Unfortunately, prices of things had skyrocketed after
the war, meaning many of these ex-soldiers couldn’t afford fences to keep the
birds out. Being soldiers, they grabbed their guns and started shooting the
birds. Some 3000 emus were killed in 1928.
However, despite these killings, by 1932, an estimated
20,000 emus invaded the farmers’ fields and the bountiful food supply they
provided. The farmers knew they had to do something. The usual way to lodge a
complaint about farming conditions would have been to appeal to the Minister of
Agriculture. The ex-soldier farmers didn’t trust the Minister of Agriculture,
though, so they approached the Minister of Defence instead, who more or less
declared war on the birds. He granted the farmers the use of two Lewis machine
guns and 10,000 bullets, plus the expertise of two gunners and Major G.P.W.
Meredith. Given these resources, this was sure to be an easy victory.
Meredith led the assault on the emus, only to find
that the enemy was quick and cunning. Emus enjoyed the shade of nearby trees
when they weren’t chomping on the wheat crops, and with the vegetative cover,
the gunners couldn’t get a clean shot. In addition, after a few battles, the
emus seemed to work out the range of the guns—they always stayed just out of
that range.
One of the first battles ended in a spectacular
failure on the part of the Australian farmer-soldiers. About 100 emus had
gathered in one place, and the soldiers decided to ambush them with one machine
gun, thinking that they could take care of most of them pretty quickly. After about
a dozen bullets fired, the machine gun jammed, giving the birds ample
opportunity to run off, escaping to fight another day.

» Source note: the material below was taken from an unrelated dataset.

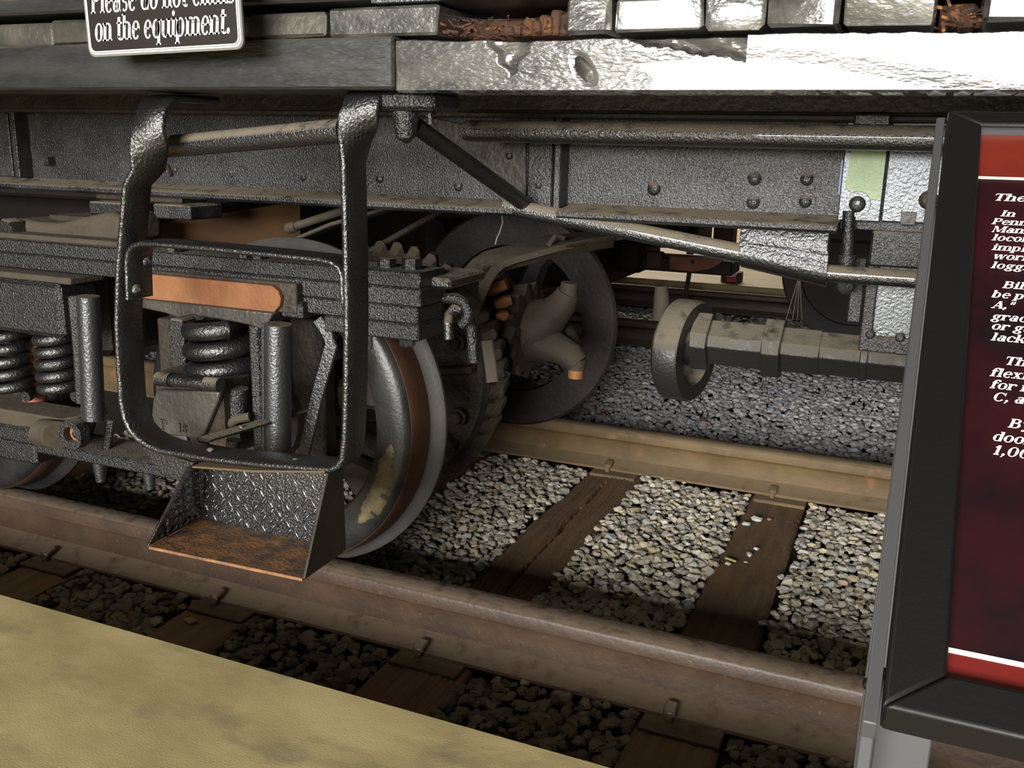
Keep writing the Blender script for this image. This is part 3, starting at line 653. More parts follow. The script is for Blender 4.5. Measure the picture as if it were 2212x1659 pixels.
# ================================================================== WHEELS
def wheel_parts(root, x, yin, out, m_face, m_tread, m_flange, spokes=7, n=96):
    """yin = gauge-side face of the flange, out = -1 or +1 direction of the outer face"""
    s_ = out; c = V((x, yin, AZ)); ax = (0, s_, 0)
    MB().lathe([(.345, .002), (.418, 0), (.428, .008), (.428, .016), (.418, .026), (.4045, .034), (.400, .042), (.345, .042)], c, ax, n).build('flange', m_flange, root)
    MB().lathe([(.345, .0425), (.4, .0425), (.396, .075), (.391, .108), (.388, .112), (.345, .112)], c, ax, n).build('tread', m_tread, root)
    MB().lathe([(.30, .108), (.372, .1125), (.387, .1125), (.384, .122), (.374, .130), (.352, .134), (.318, .131), (.30, .124)], c, ax, n).build('rim_face', m_face, root)
    MB().lathe([(.290, .002), (.346, .001), (.346, .112), (.303, .118), (.290, .1)], c, ax, n).build('rim', M_fwheel, root)
    MB().lathe([(.06, -.03), (.115, -.03), (.125, 0), (.125, .13), (.105, .165), (.06, .165)], c, ax, 40).build('hub', M_fwheel, root)
    for k in range(spokes):
        a = 2 * math.pi * (k + .35) / spokes; e = V((math.cos(a), 0, math.sin(a))); tt = V((-math.sin(a), 0, math.cos(a)))
        pts = [c + V((0, s_ * .06, 0)) + e * r_ for r_ in (.10, .16, .23, .30)]
        MB().strap([p for p in pts], [tt * w_ for w_ in (.12, .085, .08, .13)], .055).build('spoke', M_fwheel, root)
ws = thing('wheelset', (AX, .72, 0), 'driven wheelset with ring gear on its axle, standing on the rails behind the step', 'wheelset', 'wheelsets of the truck')
wheel_parts(ws, AX, .030, -1, M_face, M_tread, M_flange)
wheel_parts(ws, AX, 1.405, 1, M_fwheel, M_fwheel, M_fwheel)
MB().tube([(AX, -.28, AZ), (AX, -.2, AZ), (AX, .1, AZ), (AX, 1.4, AZ), (AX, 1.6, AZ)], [.05, .055, .075, .075, .06], 32).build('axle', M_oily, ws)
# pale scuffed patch on the near rim
pm_ = MB(); r_ = random.Random(4); NA = 26; yq = .030 - .1345
for k in range(NA + 1):
    a = math.radians(-4 - 40 * k / NA); e = V((math.cos(a), 0, math.sin(a))); ed = min(1, k / 5, (NA - k) / 6); ri = .345 - .024 * ed + r_.uniform(-.004, .004); ro = .350 + .022 * ed + r_.uniform(-.003, .003)
    for rr in (ri, (ri + ro) / 2, ro): pm_.v.append(tuple(V((AX, yq - .0006 + (.0045 if rr > .365 else .0), AZ)) + e * rr))
for k in range(NA):
    for c_ in (0, 1): pm_.f.append((k * 3 + c_, k * 3 + c_ + 1, k * 3 + 4 + c_, k * 3 + 3 + c_))
sc_ = pm_.build('scuffed_patch', mat('pale_scuff', (.17, .14, .065), .7, bump=.5, bscale=90, var=(.09, .078, .045), vscale=30), ws); sc_.modifiers.new('thickness', 'SOLIDIFY').thickness = .001
# ring gear
GY = .47; NG = 40
rg = MB()
nn = NG * 6; prof_n = 6
for j in range(nn):
    ph = (j % 6); a = 2 * math.pi * j / nn; tooth = [.05, .75, 1.0, 1.0, .9, .15][ph]
    e = V((math.cos(a), 0, math.sin(a))); a2 = a + .055; e2 = V((math.cos(a2), 0, math.sin(a2)))
    ro = .352 + .030 * tooth; ri = .300 + .010 * tooth
    for q in (V((AX, GY - .03, AZ)) + e * .345, V((AX, GY, AZ)) + e * ro, V((AX, GY + .05 + .010 * tooth, AZ)) + e2 * (ro - .010), V((AX, GY + .095 + .012 * tooth, AZ)) + e2 * ri, V((AX, GY + .085, AZ)) + e2 * .26, V((AX, GY - .01, AZ)) + e * .26): rg.v.append(tuple(q))
for j in range(nn):
    j2 = (j + 1) % nn
    for i in range(prof_n): rg.f.append((j * 6 + i, j * 6 + (i + 1) % 6, j2 * 6 + (i + 1) % 6, j2 * 6 + i))
gear = rg.build('ring_gear', M_gear, ws, smooth=30)
MB().lathe([(.07, -.13), (.135, -.13), (.15, -.10), (.15, .03), (.07, .05)], (AX, GY, AZ), (0, 1, 0), 40).build('gear_hub', M_oily, ws)
MB().lathe([(.14, -.055), (.335, -.045), (.348, -.03), (.348, .0), (.262, .01), (.14, .0)], (AX, GY, AZ), (0, 1, 0), 80).build('gear_web', M_oily, ws)
for k in range(8):
    a = 2 * math.pi * (k + .18) / 8; e = V((math.cos(a), 0, math.sin(a)))
    MB().bar(V((AX, GY - .065, AZ)) + e * .13, V((AX, GY - .06, AZ)) + e * .32, V((0, .05, 0)), .022, .004).build('gear_rib', M_gear, ws)
    a += .28; e = V((math.cos(a), 0, math.sin(a))); p = V((AX, GY - .052, AZ)) + e * .285
    MB().lathe([(0, -.036), (.016, -.036), (.018, -.032), (.018, -.018), (.026, -.017), (.027, .01), (0, .01)], p, (0, 1, 0), 10, closed=False).build('gear_bolt', M_gear, ws)
# bare worn teeth that catch the light
for k, ang in enumerate((42, 33, 25)):
    pass
# left-hand wheelset
ws2 = thing('wheelset', (-2.55, .72, 0), 'wheelset at the left corner of the view, reddish brown tread with dark rim', 'wheelset', 'wheelsets of the truck')
wheel_parts(ws2, -2.55, .030, -1, M_face, M_tread, M_face)
wheel_parts(ws2, -2.55, 1.405, 1, M_fwheel, M_fwheel, M_fwheel)
MB().tube([(-2.55, -.28, AZ), (-2.55, 1.6, AZ)], .07, 28).build('axle', M_oily, ws2)

# ================================================================== PINION WITH FORKED YOKE
PY = .72
pc = A(1165, 715, PY)
pn = thing('pinion_gear', pc, 'dusty toothed pinion with a forked joint yoke in front of the spoked far wheel', 'gear')
pm = MB(); NP = 13; nn = NP * 6
pc0 = V((pc.x - .075, PY, pc.z))
for j in range(nn):
    a = 2 * math.pi * j / nn; tooth = [0, .3, 1, 1, .3, 0][j % 6]; e = V((0, math.cos(a), math.sin(a))); e2 = V((0, math.cos(a + .10), math.sin(a + .10)))
    for q in (pc0 + V((-.075, 0, 0)) + e * .07, pc0 + V((-.072, 0, 0)) + e * (.102 + .022 * tooth), pc0 + V((.045, 0, 0)) + e2 * (.125 + .026 * tooth), pc0 + V((.055, 0, 0)) + e2 * .10): pm.v.append(tuple(q))
for j in range(nn):
    j2 = (j + 1) % nn
    for i in range(4): pm.f.append((j * 4 + i, j * 4 + (i + 1) % 4, j2 * 4 + (i + 1) % 4, j2 * 4 + i))
pm.build('pinion_teeth', M_gear, pn, smooth=30)
MB().lathe([(.0, .075), (.05, .072), (.085, .055), (.108, .02), (.112, -.03), (.09, -.12), (.0, -.12)], pc0 + V((.02, 0, 0)), (1, 0, 0), 40, closed=False).build('pinion_hub', M_dustp, pn)
def limb(pl, rl, n=18): return MB().tube([A(*q) if len(q) == 3 and abs(q[0]) > 10 else V(q) for q in pl], rl, n)
mY = PY - .02
limb([(1150, 705, mY), (1178, 690, mY), (1200, 672, mY - .02), (1218, 652, mY - .03), (1228, 632, mY - .03)], [.085, .068, .050, .042, .036]).build('yoke_arm', M_dustp, pn)
limb([(1227, 645, mY - .03), (1229, 625, mY - .03), (1231, 610, mY - .03)], [.030, .027, .026], 24).build('trunnion_pin', M_dustp, pn)
limb([(1160, 730, mY), (1188, 745, mY), (1212, 755, mY - .02), (1236, 770, mY - .03), (1248, 785, mY - .03)], [.075, .055, .043, .042, .035]).build('yoke_arm', M_dustp, pn)
limb([(1246, 775, mY - .03), (1244, 797, mY - .03)], [.030, .028], 24).build('trunnion_pin', M_dustp, pn)
limb([(1244, 796, mY - .03), (1243, 816, mY - .03)], [.0235, .022], 24).build('trunnion_pin', M_orange, pn)['label'] = 'bare orange pin end'
limb([(1180, 720, mY + .12), (1222, 728, mY + .12), (1238, 752, mY + .08)], [.05, .045, .03]).build('yoke_arm', M_dustp, pn)
# worn orange teeth of the ring gear beside the pinion
for q in (((1030, 632), (1095, 612), .030), ((1070, 658), (1106, 648), .024), ((1072, 684), (1100, 680), .022)):
    a, c = A(*q[0], .585), A(*q[1], .60)
    MB().tube([a, a.lerp(c, .5), c], [q[2] * .55, q[2] * .8, q[2] * .6], 8).build('worn_tooth', M_orange, ws)
# pinion shaft running back through the truck
MB().tube([pc0 + V((-.05, 0, 0)), pc0 + V((-1.6, 0, 0))], .045, 24).build('pinion_shaft', M_oily, pn)

# ================================================================== DRIVE SHAFT
dcz = A(1600, 745, PY).z
dsx = A(1485, 755, PY).x
ds = thing('drive_shaft', (dsx, PY, dcz), 'dust covered square drive shaft with an open ring coupling at its end', 'drive shaft')
rc = V((dsx, PY, A(1485, 757, PY).z)); tilt = V((1, -.22, .0)).normalized()
MB().lathe([(.098, -.042), (.136, -.048), (.147, -.038), (.147, .022), (.140, .032), (.098, .030)], rc, tilt, 56).build('ring_coupling', M_dustk, ds)
# lug with pin on the ring's far side
MB().tube([A(1430, 690, .95), A(1429, 640, .95), A(1429, 618, .95)], [.03, .024, .02], 14).build('ring_pin', M_dusty, ds)
def sqshaft(x0, x1, hw, rot=34, ch=.22, name='square_shaft', m=M_dustk):
    poly = []
    for k in range(4):
        a = math.radians(rot + 90 * k + 45)
        c, s_ = math.cos(a), math.sin(a); 
        for off in (-1, 1):
            a2 = math.radians(rot + 90 * k + 45 + off * 14); r_ = hw * 1.34; poly.append((PY + r_ * math.cos(a2), dcz + r_ * math.sin(a2)))
    return MB().prism(poly, x0, x1, 'YZ').build(name, m, ds, bev=.003)
X_ = lambda px: A(px, 745, PY).x
sqshaft(X_(1500), X_(1536), .062, name='shaft_collar'); sqshaft(X_(1532), X_(1662), .048); sqshaft(X_(1652), X_(1692), .062, name='shaft_collar'); sqshaft(X_(1688), X_(1775), .047); sqshaft(X_(1774), 1.3, .0445)
sqshaft(X_(1862), X_(1880), .049, name='shaft_collar')
MB().tube([rc + tilt * -.02, V((X_(1510), PY, dcz))], [.05, .055], 24).build('shaft_boss', M_dustk, ds)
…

When Meredith and his Merry Men realized how fast the
emus could run, they had the idea to attach a machine gun on the back of a
moving vehicle and chase after them. Again, this tactic failed. The gunman was
too busy attempting to hold on to shoot the gun. The emus raced to the relative
safety of the trees, regrouped, and scattered. Even if the gunner had been able
to shoot, the vehicle would only be able to chase after one bird at a time,
making it impossible to kill off a large number of birds at once. Not a single
bird was killed using this tactic.
The end result of the war was arguably that the emus
won via outlasting the humans. While there were no human casualties, only 986
of the roughly 20,000 emus were killed, and 9,860 bullets had been used up.
With an exact 10-1 ratio of bullets to dead emu, the soldiers and the
government were rightly embarrassed by the whole event and refused to repeat
the experiment in later years. Someone asked in parliament whether or not
medals would be given out for this war—another noted that medals should be
given to the emus, who had “won every round so far.”
Major Meredith went on to attest that the birds could
take several bullets without batting an eyelash. In fact, one bird was hit by a
truck some days after the initial shooting. The truck killed it, but when the
emu was examined they found five bullets in it. Meredith is on record as saying,
If
we had a military division with the bullet-carrying capacity of these birds, it
would face any army in the world. They could face machine guns with the
invulnerability of tanks. They are like Zulus, whom even dum dum bullets would
not stop.
The emus did wander off eventually, but that was
because the wheat was harvested and they had little left to eat—not because
they couldn’t stand up to the might of man and his machine gun.